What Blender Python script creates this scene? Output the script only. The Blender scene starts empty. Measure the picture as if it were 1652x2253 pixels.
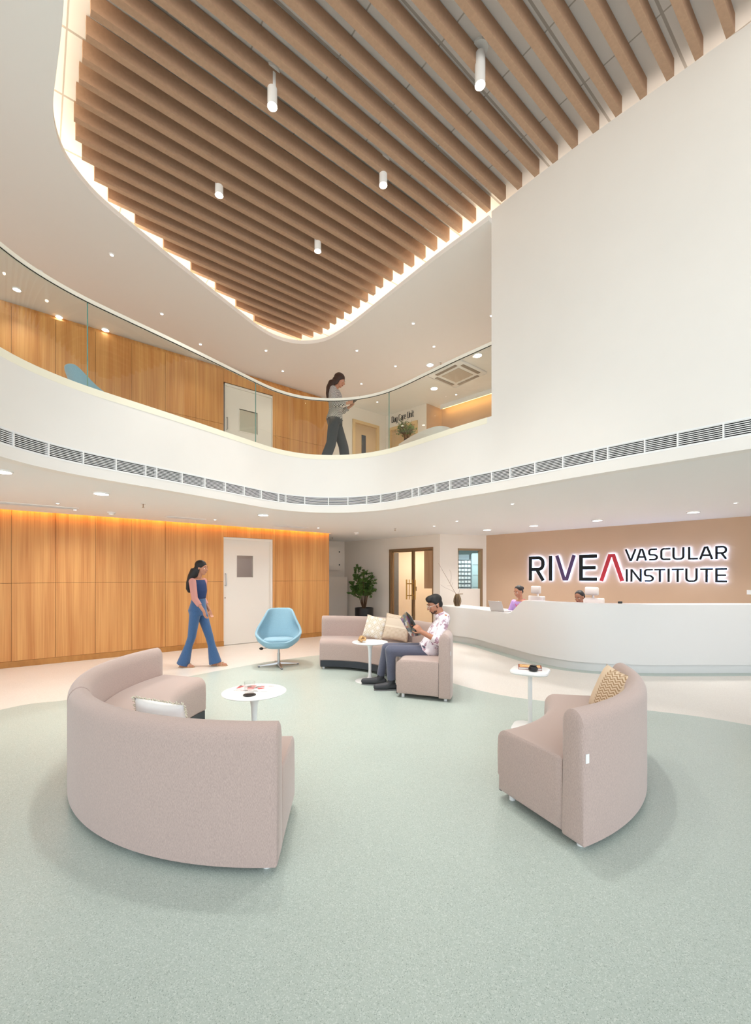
import bpy, bmesh, math, random
from mathutils import Vector, Matrix
random.seed(7)
C = bpy.context.scene.collection
# ---------------------------------------------------------------- camera, world, exposure
F = 940.0; CAMZ = 1.35; CX = 826.0; HY = 1268.0
cam_d = bpy.data.cameras.new('camera'); cam = bpy.data.objects.new('camera', cam_d); C.objects.link(cam)
cam.location = (0, 0, CAMZ); cam.rotation_euler = (math.pi/2, 0, 0)
cam_d.sensor_width = 36.0; cam_d.lens = F/2253*36.0
cam_d.shift_y = (HY-1126.5)/2253.0; cam_d.shift_x = 0.0
cam_d.clip_start = 0.05; cam_d.clip_end = 100
sc = bpy.context.scene; sc.camera = cam
sc.view_settings.view_transform = 'Standard'; sc.view_settings.look = 'None'
sc.view_settings.gamma = 1.0; sc.view_settings.use_curve_mapping = False
sc.view_settings.exposure = 0.12
world = bpy.data.worlds.new('world'); sc.world = world; world.use_nodes = True
wb = world.node_tree.nodes['Background']
wnt = world.node_tree                                  # overcast sky above the horizon, bright lower half added to lift the ceilings
_tc = wnt.nodes.new('ShaderNodeTexCoord'); _sx = wnt.nodes.new('ShaderNodeSeparateXYZ'); wnt.links.new(_tc.outputs['Generated'], _sx.inputs[0])
_cr = wnt.nodes.new('ShaderNodeValToRGB'); _mr = wnt.nodes.new('ShaderNodeMapRange'); _mr.inputs['From Min'].default_value = -.04; _mr.inputs['From Max'].default_value = .04
wnt.links.new(_sx.outputs[2], _mr.inputs['Value']); wnt.links.new(_mr.outputs[0], _cr.inputs['Fac'])
_cr.color_ramp.elements[0].color = (.98, .96, .92, 1); _cr.color_ramp.elements[1].color = (.82, .91, 1.0, 1)
wnt.links.new(_cr.outputs['Color'], wb.inputs[0]); wb.inputs[1].default_value = 2.2
P_DOWN = 100.0      # large round downlight, watts
P_SMALL = 18.0     # pin spots
P_PEND = 230.0
P_LOWPIN = 34.0  # lights given to the small discs of the low ceiling
P_UP = 75.0
P_ROOM = 50.0     # unseen lamps added in the side rooms
E_COVE = 13.0      # ceiling cove strip emission
E_WOODCOVE = 30.0
WARM = (1.0, 0.915, 0.81); WARMER = (1.0, 0.62, 0.25); NEUT = (1.0, 0.985, 0.95)

def G(px, py, z=0.0):
    Y = F*(CAMZ-z)/(py-HY)
    return Vector(((px-CX)/F*Y, Y))
def P(px, py, Y):
    return Vector(((px-CX)/F*Y, Y, CAMZ-(py-HY)/F*Y))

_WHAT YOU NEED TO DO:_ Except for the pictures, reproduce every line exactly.

_REPLY TO THE TASK:_
What Blender Python script creates this scene? Output the script only. The Blender scene starts empty. Measure the picture as if it were 1652x2253 pixels.
import bpy, bmesh, math, random
from mathutils import Vector, Matrix
random.seed(7)
C = bpy.context.scene.collection
# ---------------------------------------------------------------- camera, world, exposure
F = 940.0; CAMZ = 1.35; CX = 826.0; HY = 1268.0
cam_d = bpy.data.cameras.new('camera'); cam = bpy.data.objects.new('camera', cam_d); C.objects.link(cam)
cam.location = (0, 0, CAMZ); cam.rotation_euler = (math.pi/2, 0, 0)
cam_d.sensor_width = 36.0; cam_d.lens = F/2253*36.0
cam_d.shift_y = (HY-1126.5)/2253.0; cam_d.shift_x = 0.0
cam_d.clip_start = 0.05; cam_d.clip_end = 100
sc = bpy.context.scene; sc.camera = cam
sc.view_settings.view_transform = 'Standard'; sc.view_settings.look = 'None'
sc.view_settings.gamma = 1.0; sc.view_settings.use_curve_mapping = False
sc.view_settings.exposure = 0.12
world = bpy.data.worlds.new('world'); sc.world = world; world.use_nodes = True
wb = world.node_tree.nodes['Background']
wnt = world.node_tree                                  # overcast sky above the horizon, bright lower half added to lift the ceilings
_tc = wnt.nodes.new('ShaderNodeTexCoord'); _sx = wnt.nodes.new('ShaderNodeSeparateXYZ'); wnt.links.new(_tc.outputs['Generated'], _sx.inputs[0])
_cr = wnt.nodes.new('ShaderNodeValToRGB'); _mr = wnt.nodes.new('ShaderNodeMapRange'); _mr.inputs['From Min'].default_value = -.04; _mr.inputs['From Max'].default_value = .04
wnt.links.new(_sx.outputs[2], _mr.inputs['Value']); wnt.links.new(_mr.outputs[0], _cr.inputs['Fac'])
_cr.color_ramp.elements[0].color = (.98, .96, .92, 1); _cr.color_ramp.elements[1].color = (.82, .91, 1.0, 1)
wnt.links.new(_cr.outputs['Color'], wb.inputs[0]); wb.inputs[1].default_value = 2.2
P_DOWN = 100.0      # large round downlight, watts
P_SMALL = 18.0     # pin spots
P_PEND = 230.0
P_LOWPIN = 34.0  # lights given to the small discs of the low ceiling
P_UP = 75.0
P_ROOM = 50.0     # unseen lamps added in the side rooms
E_COVE = 13.0      # ceiling cove strip emission
E_WOODCOVE = 30.0
WARM = (1.0, 0.915, 0.81); WARMER = (1.0, 0.62, 0.25); NEUT = (1.0, 0.985, 0.95)

def G(px, py, z=0.0):
    Y = F*(CAMZ-z)/(py-HY)
    return Vector(((px-CX)/F*Y, Y))
def P(px, py, Y):
    return Vector(((px-CX)/F*Y, Y, CAMZ-(py-HY)/F*Y))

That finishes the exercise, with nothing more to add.